What Are Stratigraphic Surfaces?

Monday, 15 December 2014
Chris Paola, Univ Minnesota, Minneapolis, MN, United States, Sanjeev Gupta, Imperial College London, London, SW7, United Kingdom and David C Mohrig, Univ of Texas at Austin, Austin, TX, United States
The surfaces we find preserved in strata can represent everything from fully preserved, intact geomorphic surfaces to highly composite surfaces that bear little resemblance to the geomorphic surfaces that created them. The former tell us a great deal about morphology but little about kinematics, while the latter record kinematics but tell us relatively little about morphology.
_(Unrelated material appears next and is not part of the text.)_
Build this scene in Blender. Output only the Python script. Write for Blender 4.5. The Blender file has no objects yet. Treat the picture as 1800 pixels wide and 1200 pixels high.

We present examples of both extremes as well as intermediate cases in which the stratal surfaces resemble geomorphic surfaces even though they are highly composite. Only fully intact geomorphic surfaces represent time horizons. We use a ‘coherent migration distance’ to measure the distance over which a particular geomorphic feature migrates before losing its identity and show that the greater the distance of coherent migration, the worse the correspondence between geomorphic and stratigraphic surfaces. Thus in a sense, well preserved geomorphic surfaces imply spatially incoherent kinematics. We also review measures for the degree of time transgression of surfaces and relate these to migration coherence, and show how serious errors of reconstruction can result from assuming that stratal surface represent geomorphology when they do not.